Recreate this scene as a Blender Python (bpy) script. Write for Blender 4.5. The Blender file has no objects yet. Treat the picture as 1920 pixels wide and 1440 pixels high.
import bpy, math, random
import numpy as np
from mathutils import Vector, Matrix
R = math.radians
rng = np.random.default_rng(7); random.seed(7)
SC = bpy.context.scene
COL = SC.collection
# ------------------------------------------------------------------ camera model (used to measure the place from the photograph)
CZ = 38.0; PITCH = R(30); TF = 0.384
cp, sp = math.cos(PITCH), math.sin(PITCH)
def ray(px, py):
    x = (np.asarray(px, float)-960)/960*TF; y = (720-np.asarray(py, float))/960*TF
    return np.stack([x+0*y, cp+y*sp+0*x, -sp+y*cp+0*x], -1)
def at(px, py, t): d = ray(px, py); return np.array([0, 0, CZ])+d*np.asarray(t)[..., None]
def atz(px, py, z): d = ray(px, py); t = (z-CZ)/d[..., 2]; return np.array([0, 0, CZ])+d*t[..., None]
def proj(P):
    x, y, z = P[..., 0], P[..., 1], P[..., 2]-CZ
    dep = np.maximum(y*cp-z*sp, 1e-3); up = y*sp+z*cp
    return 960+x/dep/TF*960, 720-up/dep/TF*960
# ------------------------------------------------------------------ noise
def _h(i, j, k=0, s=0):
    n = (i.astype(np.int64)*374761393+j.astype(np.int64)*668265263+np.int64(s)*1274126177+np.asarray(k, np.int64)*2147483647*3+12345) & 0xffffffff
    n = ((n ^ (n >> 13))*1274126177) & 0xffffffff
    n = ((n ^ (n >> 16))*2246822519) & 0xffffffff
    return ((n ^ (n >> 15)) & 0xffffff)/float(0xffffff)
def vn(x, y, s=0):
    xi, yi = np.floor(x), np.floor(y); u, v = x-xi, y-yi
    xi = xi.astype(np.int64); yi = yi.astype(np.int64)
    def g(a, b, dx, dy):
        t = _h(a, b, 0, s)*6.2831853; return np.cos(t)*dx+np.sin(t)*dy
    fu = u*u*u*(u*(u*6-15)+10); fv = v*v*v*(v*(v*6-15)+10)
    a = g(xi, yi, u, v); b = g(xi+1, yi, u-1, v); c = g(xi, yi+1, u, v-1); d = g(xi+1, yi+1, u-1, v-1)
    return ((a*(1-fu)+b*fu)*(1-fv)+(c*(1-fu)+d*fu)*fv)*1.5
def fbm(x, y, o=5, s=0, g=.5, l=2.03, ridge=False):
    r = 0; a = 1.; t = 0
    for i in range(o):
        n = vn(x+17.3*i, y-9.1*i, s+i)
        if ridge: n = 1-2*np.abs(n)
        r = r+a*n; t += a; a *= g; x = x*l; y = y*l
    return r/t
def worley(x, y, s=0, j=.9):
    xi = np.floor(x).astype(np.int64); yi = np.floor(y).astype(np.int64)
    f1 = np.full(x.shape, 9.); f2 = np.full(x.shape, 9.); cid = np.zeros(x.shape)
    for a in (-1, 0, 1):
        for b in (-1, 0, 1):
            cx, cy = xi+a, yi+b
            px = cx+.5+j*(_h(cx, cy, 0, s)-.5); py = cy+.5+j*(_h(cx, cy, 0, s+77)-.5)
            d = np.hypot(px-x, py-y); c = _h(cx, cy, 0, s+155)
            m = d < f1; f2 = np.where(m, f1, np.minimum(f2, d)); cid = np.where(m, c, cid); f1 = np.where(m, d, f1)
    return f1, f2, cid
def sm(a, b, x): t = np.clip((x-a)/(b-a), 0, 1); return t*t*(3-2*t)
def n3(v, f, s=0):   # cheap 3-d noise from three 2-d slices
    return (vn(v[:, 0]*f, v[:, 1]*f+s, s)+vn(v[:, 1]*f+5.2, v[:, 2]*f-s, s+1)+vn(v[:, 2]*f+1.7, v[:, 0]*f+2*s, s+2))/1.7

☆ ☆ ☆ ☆

▸ **Work to do**
Write the entire listing out again, word for word.

▸ **Answer to the problem**
Recreate this scene as a Blender Python (bpy) script. Write for Blender 4.5. The Blender file has no objects yet. Treat the picture as 1920 pixels wide and 1440 pixels high.
import bpy, math, random
import numpy as np
from mathutils import Vector, Matrix
R = math.radians
rng = np.random.default_rng(7); random.seed(7)
SC = bpy.context.scene
COL = SC.collection
# ------------------------------------------------------------------ camera model (used to measure the place from the photograph)
CZ = 38.0; PITCH = R(30); TF = 0.384
cp, sp = math.cos(PITCH), math.sin(PITCH)
def ray(px, py):
    x = (np.asarray(px, float)-960)/960*TF; y = (720-np.asarray(py, float))/960*TF
    return np.stack([x+0*y, cp+y*sp+0*x, -sp+y*cp+0*x], -1)
def at(px, py, t): d = ray(px, py); return np.array([0, 0, CZ])+d*np.asarray(t)[..., None]
def atz(px, py, z): d = ray(px, py); t = (z-CZ)/d[..., 2]; return np.array([0, 0, CZ])+d*t[..., None]
def proj(P):
    x, y, z = P[..., 0], P[..., 1], P[..., 2]-CZ
    dep = np.maximum(y*cp-z*sp, 1e-3); up = y*sp+z*cp
    return 960+x/dep/TF*960, 720-up/dep/TF*960
# ------------------------------------------------------------------ noise
def _h(i, j, k=0, s=0):
    n = (i.astype(np.int64)*374761393+j.astype(np.int64)*668265263+np.int64(s)*1274126177+np.asarray(k, np.int64)*2147483647*3+12345) & 0xffffffff
    n = ((n ^ (n >> 13))*1274126177) & 0xffffffff
    n = ((n ^ (n >> 16))*2246822519) & 0xffffffff
    return ((n ^ (n >> 15)) & 0xffffff)/float(0xffffff)
def vn(x, y, s=0):
    xi, yi = np.floor(x), np.floor(y); u, v = x-xi, y-yi
    xi = xi.astype(np.int64); yi = yi.astype(np.int64)
    def g(a, b, dx, dy):
        t = _h(a, b, 0, s)*6.2831853; return np.cos(t)*dx+np.sin(t)*dy
    fu = u*u*u*(u*(u*6-15)+10); fv = v*v*v*(v*(v*6-15)+10)
    a = g(xi, yi, u, v); b = g(xi+1, yi, u-1, v); c = g(xi, yi+1, u, v-1); d = g(xi+1, yi+1, u-1, v-1)
    return ((a*(1-fu)+b*fu)*(1-fv)+(c*(1-fu)+d*fu)*fv)*1.5
def fbm(x, y, o=5, s=0, g=.5, l=2.03, ridge=False):
    r = 0; a = 1.; t = 0
    for i in range(o):
        n = vn(x+17.3*i, y-9.1*i, s+i)
        if ridge: n = 1-2*np.abs(n)
        r = r+a*n; t += a; a *= g; x = x*l; y = y*l
    return r/t
def worley(x, y, s=0, j=.9):
    xi = np.floor(x).astype(np.int64); yi = np.floor(y).astype(np.int64)
    f1 = np.full(x.shape, 9.); f2 = np.full(x.shape, 9.); cid = np.zeros(x.shape)
    for a in (-1, 0, 1):
        for b in (-1, 0, 1):
            cx, cy = xi+a, yi+b
            px = cx+.5+j*(_h(cx, cy, 0, s)-.5); py = cy+.5+j*(_h(cx, cy, 0, s+77)-.5)
            d = np.hypot(px-x, py-y); c = _h(cx, cy, 0, s+155)
            m = d < f1; f2 = np.where(m, f1, np.minimum(f2, d)); cid = np.where(m, c, cid); f1 = np.where(m, d, f1)
    return f1, f2, cid
def sm(a, b, x): t = np.clip((x-a)/(b-a), 0, 1); return t*t*(3-2*t)
def n3(v, f, s=0):   # cheap 3-d noise from three 2-d slices
    return (vn(v[:, 0]*f, v[:, 1]*f+s, s)+vn(v[:, 1]*f+5.2, v[:, 2]*f-s, s+1)+vn(v[:, 2]*f+1.7, v[:, 0]*f+2*s, s+2))/1.7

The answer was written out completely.